Task goal. Repeat exactly, and only, the lines from the one that contains "Generate a Blender" through the one that contains "scene.camera = cam", both ends included.

Provided records.
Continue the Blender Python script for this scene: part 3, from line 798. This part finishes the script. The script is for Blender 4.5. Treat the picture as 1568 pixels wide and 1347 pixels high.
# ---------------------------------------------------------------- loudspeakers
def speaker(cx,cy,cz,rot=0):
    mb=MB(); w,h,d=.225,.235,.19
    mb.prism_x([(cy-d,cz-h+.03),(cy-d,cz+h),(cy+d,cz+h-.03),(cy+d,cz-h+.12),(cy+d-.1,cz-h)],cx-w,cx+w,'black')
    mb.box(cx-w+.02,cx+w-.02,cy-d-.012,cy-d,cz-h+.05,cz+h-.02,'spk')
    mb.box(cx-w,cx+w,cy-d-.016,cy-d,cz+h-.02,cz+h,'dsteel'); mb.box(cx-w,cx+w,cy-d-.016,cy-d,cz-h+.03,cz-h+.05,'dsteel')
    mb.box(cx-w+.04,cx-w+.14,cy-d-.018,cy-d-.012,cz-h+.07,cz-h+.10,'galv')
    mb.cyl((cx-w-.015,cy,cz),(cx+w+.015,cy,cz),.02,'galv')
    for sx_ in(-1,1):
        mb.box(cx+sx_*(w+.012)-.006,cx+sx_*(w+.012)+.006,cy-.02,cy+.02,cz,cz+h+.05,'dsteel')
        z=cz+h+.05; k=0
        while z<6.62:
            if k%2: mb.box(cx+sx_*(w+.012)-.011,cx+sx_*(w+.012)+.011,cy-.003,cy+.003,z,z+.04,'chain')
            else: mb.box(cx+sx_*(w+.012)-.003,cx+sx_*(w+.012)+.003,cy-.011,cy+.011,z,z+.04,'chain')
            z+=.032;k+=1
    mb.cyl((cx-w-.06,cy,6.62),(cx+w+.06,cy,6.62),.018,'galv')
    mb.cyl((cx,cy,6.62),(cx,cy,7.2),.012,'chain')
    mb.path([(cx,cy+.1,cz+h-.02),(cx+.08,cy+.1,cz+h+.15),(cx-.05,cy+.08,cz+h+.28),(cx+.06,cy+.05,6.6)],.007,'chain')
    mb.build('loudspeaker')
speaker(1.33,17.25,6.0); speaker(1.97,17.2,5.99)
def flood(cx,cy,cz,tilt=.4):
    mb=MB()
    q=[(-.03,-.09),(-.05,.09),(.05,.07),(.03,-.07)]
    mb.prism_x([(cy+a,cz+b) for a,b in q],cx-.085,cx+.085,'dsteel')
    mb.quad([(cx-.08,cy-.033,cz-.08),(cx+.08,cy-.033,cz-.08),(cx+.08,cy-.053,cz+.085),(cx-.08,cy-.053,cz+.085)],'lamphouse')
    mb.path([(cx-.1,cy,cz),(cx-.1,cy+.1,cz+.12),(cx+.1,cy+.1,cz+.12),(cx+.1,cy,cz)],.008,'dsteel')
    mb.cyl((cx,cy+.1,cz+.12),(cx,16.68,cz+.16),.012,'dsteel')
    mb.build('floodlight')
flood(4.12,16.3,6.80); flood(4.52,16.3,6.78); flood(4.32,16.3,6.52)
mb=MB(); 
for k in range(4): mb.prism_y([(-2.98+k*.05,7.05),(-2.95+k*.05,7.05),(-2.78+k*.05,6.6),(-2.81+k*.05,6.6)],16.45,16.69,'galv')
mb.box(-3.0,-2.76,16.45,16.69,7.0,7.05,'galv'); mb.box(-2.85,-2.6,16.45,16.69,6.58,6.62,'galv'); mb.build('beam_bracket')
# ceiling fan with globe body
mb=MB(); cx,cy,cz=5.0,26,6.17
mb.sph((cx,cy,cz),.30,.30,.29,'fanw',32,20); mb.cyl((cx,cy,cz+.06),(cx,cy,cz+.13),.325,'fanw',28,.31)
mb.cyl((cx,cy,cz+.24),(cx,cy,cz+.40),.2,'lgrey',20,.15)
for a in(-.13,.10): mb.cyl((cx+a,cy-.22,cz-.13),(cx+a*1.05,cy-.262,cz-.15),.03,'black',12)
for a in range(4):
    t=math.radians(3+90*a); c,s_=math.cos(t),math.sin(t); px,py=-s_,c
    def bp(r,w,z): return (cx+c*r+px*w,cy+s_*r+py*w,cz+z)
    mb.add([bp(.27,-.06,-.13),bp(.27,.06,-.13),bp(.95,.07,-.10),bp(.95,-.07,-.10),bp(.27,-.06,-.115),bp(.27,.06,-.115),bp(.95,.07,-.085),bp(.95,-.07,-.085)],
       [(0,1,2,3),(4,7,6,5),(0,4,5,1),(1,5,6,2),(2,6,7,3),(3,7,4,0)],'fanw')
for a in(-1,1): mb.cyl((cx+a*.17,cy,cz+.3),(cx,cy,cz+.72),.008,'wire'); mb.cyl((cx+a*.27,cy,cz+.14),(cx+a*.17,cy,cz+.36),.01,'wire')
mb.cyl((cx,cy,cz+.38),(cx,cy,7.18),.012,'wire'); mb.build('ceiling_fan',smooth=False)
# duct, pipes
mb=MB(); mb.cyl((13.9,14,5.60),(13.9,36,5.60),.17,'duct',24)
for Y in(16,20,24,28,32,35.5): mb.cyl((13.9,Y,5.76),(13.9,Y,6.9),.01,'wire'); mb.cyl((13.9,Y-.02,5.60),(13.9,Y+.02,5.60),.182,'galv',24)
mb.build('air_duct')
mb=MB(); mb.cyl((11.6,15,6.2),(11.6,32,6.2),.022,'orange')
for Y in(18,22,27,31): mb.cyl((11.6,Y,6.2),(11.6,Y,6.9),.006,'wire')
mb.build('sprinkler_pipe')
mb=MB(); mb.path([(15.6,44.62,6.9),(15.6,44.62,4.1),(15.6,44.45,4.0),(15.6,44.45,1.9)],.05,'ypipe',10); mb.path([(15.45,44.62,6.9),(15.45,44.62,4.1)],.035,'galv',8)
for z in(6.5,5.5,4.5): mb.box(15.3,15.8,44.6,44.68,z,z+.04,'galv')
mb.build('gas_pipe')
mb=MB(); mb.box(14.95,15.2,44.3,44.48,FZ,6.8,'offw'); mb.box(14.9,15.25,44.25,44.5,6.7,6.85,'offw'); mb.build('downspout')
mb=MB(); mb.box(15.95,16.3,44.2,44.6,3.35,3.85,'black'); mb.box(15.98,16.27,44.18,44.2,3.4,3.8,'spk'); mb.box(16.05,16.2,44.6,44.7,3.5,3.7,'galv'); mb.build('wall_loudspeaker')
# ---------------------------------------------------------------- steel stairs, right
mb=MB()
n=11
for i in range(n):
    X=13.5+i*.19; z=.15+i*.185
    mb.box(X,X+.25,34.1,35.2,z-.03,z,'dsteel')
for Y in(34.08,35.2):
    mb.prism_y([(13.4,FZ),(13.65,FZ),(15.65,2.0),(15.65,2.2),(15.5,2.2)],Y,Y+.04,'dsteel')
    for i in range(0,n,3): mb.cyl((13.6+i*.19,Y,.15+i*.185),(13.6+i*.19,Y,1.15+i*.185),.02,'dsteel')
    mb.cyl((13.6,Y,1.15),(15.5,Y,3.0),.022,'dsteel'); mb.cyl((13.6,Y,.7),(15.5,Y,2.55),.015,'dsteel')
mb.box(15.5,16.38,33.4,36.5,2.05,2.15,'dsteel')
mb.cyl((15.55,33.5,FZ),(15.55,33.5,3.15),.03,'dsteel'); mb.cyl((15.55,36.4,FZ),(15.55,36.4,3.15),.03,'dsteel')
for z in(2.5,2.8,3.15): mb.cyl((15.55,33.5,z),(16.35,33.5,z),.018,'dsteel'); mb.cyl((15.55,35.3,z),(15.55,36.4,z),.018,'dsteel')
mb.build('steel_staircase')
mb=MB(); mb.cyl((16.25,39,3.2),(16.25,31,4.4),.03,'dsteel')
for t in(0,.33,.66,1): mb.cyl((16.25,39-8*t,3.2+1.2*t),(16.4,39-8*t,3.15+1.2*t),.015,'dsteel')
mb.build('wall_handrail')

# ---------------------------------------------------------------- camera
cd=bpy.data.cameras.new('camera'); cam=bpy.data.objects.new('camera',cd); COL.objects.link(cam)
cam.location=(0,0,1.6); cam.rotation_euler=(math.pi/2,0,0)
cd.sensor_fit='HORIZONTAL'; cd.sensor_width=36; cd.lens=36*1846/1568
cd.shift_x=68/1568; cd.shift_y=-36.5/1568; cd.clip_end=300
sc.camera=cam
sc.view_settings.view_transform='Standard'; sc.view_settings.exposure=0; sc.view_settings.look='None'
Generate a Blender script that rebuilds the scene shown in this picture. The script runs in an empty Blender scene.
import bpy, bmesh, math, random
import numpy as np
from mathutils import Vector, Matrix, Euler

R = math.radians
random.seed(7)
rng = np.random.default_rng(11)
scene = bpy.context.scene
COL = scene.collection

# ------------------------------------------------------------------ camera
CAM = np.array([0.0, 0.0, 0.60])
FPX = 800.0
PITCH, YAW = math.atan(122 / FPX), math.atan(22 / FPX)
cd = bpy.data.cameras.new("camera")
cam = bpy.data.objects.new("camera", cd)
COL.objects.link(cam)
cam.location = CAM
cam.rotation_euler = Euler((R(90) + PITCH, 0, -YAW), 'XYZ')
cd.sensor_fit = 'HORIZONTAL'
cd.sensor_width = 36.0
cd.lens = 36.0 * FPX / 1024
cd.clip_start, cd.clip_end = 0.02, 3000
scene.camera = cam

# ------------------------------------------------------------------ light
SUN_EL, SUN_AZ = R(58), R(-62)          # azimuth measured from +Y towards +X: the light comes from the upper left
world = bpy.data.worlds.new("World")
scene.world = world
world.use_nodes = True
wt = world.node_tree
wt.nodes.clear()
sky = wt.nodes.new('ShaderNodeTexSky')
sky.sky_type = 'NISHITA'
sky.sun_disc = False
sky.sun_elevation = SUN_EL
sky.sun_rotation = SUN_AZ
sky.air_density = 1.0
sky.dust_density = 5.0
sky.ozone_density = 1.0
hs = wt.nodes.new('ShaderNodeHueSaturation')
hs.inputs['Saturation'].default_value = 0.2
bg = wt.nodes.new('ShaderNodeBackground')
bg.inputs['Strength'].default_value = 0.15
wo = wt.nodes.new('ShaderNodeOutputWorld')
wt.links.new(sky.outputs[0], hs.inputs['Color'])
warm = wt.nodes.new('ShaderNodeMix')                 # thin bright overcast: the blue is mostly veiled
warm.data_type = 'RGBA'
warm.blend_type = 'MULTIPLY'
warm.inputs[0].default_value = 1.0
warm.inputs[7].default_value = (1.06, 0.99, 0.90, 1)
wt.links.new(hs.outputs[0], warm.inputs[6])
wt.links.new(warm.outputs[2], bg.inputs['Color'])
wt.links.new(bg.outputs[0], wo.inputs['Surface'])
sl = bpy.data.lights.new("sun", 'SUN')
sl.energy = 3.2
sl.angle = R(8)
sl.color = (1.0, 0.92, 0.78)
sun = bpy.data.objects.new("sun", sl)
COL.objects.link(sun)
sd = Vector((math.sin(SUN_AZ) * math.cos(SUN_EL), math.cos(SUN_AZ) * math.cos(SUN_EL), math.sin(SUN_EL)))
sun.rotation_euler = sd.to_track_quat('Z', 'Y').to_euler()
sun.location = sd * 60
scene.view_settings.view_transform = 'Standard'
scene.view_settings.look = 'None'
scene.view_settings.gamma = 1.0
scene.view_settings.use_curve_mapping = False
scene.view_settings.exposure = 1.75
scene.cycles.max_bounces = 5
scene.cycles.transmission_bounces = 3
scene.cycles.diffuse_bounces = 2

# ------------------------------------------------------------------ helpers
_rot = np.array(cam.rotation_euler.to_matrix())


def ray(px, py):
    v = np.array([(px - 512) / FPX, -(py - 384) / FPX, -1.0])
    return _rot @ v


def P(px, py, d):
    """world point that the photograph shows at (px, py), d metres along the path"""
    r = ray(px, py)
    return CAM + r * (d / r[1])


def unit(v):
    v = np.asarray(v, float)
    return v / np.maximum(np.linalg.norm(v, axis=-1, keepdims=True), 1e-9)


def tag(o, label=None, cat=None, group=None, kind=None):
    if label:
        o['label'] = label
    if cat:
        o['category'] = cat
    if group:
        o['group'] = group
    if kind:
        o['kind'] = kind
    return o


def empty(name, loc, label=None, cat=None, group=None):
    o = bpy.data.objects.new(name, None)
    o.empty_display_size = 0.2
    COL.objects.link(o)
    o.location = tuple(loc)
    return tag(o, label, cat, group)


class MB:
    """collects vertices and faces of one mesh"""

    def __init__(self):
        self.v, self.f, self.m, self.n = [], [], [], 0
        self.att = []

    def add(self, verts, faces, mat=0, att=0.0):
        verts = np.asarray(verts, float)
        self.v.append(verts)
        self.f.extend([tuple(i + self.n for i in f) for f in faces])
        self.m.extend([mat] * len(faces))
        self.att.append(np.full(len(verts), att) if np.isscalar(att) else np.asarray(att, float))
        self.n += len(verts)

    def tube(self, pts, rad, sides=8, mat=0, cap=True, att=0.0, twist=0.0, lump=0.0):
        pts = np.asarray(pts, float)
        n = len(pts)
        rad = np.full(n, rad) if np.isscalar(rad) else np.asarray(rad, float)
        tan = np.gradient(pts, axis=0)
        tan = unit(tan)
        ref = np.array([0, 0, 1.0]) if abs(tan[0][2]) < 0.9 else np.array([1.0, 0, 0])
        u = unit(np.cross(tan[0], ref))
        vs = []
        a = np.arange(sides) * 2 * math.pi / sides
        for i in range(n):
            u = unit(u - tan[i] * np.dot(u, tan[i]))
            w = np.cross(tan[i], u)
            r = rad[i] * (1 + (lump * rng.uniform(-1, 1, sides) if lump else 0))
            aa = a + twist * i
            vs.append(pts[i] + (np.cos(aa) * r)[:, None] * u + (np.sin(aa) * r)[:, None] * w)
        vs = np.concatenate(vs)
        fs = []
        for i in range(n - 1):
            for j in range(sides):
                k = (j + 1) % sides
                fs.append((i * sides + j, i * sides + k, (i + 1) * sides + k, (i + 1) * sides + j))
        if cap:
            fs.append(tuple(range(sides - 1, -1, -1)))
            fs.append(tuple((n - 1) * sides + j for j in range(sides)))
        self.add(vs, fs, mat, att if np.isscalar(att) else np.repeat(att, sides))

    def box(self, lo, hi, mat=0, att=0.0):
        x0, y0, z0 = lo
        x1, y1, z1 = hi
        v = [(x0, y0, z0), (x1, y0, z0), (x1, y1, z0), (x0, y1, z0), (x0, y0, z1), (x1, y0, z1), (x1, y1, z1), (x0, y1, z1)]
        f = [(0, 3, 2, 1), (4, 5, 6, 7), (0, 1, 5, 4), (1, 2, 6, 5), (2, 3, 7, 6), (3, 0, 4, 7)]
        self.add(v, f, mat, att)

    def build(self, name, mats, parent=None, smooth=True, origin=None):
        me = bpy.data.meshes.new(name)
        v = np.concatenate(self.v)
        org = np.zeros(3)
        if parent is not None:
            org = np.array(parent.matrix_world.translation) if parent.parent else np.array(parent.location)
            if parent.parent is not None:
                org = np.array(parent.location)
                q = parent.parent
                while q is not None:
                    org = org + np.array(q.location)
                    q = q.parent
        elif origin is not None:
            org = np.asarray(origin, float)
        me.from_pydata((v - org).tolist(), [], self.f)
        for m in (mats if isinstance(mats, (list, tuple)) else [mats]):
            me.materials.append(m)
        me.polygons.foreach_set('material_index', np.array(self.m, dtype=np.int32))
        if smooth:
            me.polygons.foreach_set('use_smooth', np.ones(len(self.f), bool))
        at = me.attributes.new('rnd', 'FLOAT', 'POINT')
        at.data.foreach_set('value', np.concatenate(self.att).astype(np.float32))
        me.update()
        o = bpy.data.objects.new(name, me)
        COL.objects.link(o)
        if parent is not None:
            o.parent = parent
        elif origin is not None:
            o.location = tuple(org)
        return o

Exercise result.
Generate a Blender script that rebuilds the scene shown in this picture. The script runs in an empty Blender scene.
import bpy, bmesh, math, random
import numpy as np
from mathutils import Vector, Matrix, Euler

R = math.radians
random.seed(7)
rng = np.random.default_rng(11)
scene = bpy.context.scene
COL = scene.collection

# ------------------------------------------------------------------ camera
CAM = np.array([0.0, 0.0, 0.60])
FPX = 800.0
PITCH, YAW = math.atan(122 / FPX), math.atan(22 / FPX)
cd = bpy.data.cameras.new("camera")
cam = bpy.data.objects.new("camera", cd)
COL.objects.link(cam)
cam.location = CAM
cam.rotation_euler = Euler((R(90) + PITCH, 0, -YAW), 'XYZ')
cd.sensor_fit = 'HORIZONTAL'
cd.sensor_width = 36.0
cd.lens = 36.0 * FPX / 1024
cd.clip_start, cd.clip_end = 0.02, 3000
scene.camera = cam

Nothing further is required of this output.